I counted at least four spots that were obvious middle fingers to the Trump administration:

  • Coke, who aired a spot that actually ran two years ago I learned (thank you Jeff Gomez!) and returned this year overwhelmingly positive remarks (even from the red states), which was NOT the case just 24 months ago.
  • Google, who pulled together a last minute spot that was so simple, but powerful in support of home, family, love and diversity in America.
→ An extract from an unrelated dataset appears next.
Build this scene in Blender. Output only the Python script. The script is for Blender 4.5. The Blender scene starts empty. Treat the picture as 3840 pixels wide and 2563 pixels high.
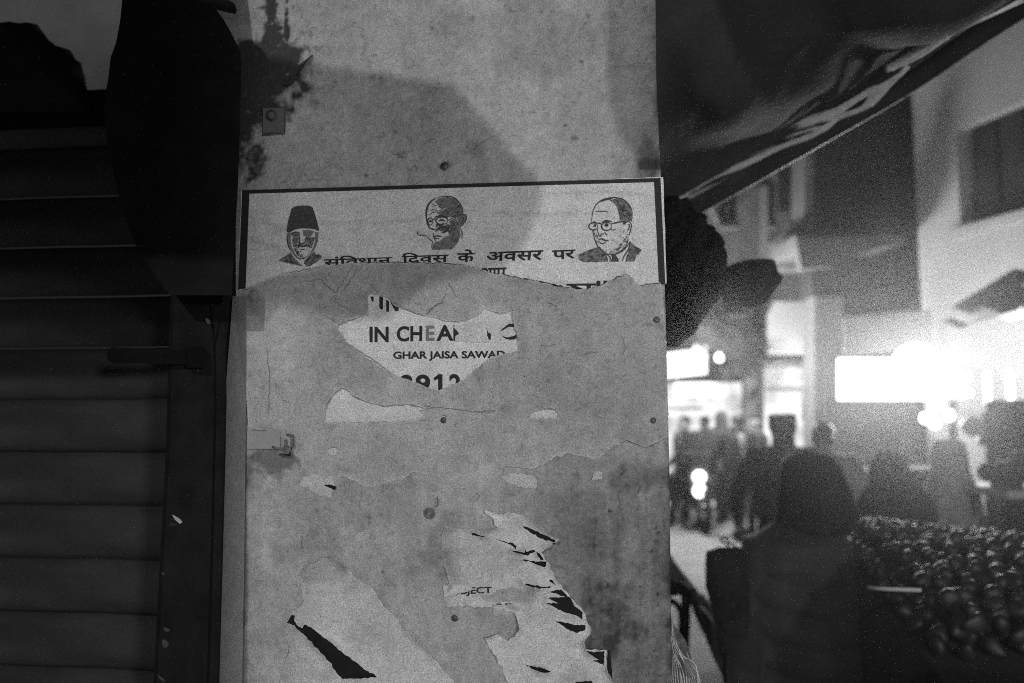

  • Even Anheuser Busch aired a poignant, if not completely accurate, re-enactment of one of its founders emigrating to America, specifically to brew what he thought would be delicious beer. This was a surprise shift for them, as it risked alienating its core audience, most of whom are Americans who skew blue collar living in red states. This sparked a #BoycottBudweiser hashtag on Twitter, which fizzled out due to a misspelled hashtag , which… um… did not help its cause.screen-shot-2017-02-07-at-5-30-43-pm
  • And lastly, a company called Lumber 86, or 69 Wood, sorry, 84 Lumber. Where the hell did these guys come from? I doubt most of the general public had heard of this company before the Superbowl, but they proved that with heart, a little controversy (Fox deemed the spot too political and forced the company to change the ending, instead directing viewers to their website to see the end of the short cinematic film about Mexican immigration to the United States), and a classic, non-communication snafu between Marketing and IT to prepare the website for the surge in bandwidth (yes, it crashed), they managed to capture an impressive 2.8% Share of Voice, beating out Skittles.

Shifts are happening for sexism and equality. It’s reflected in our art, our stories, and the way we are telling them.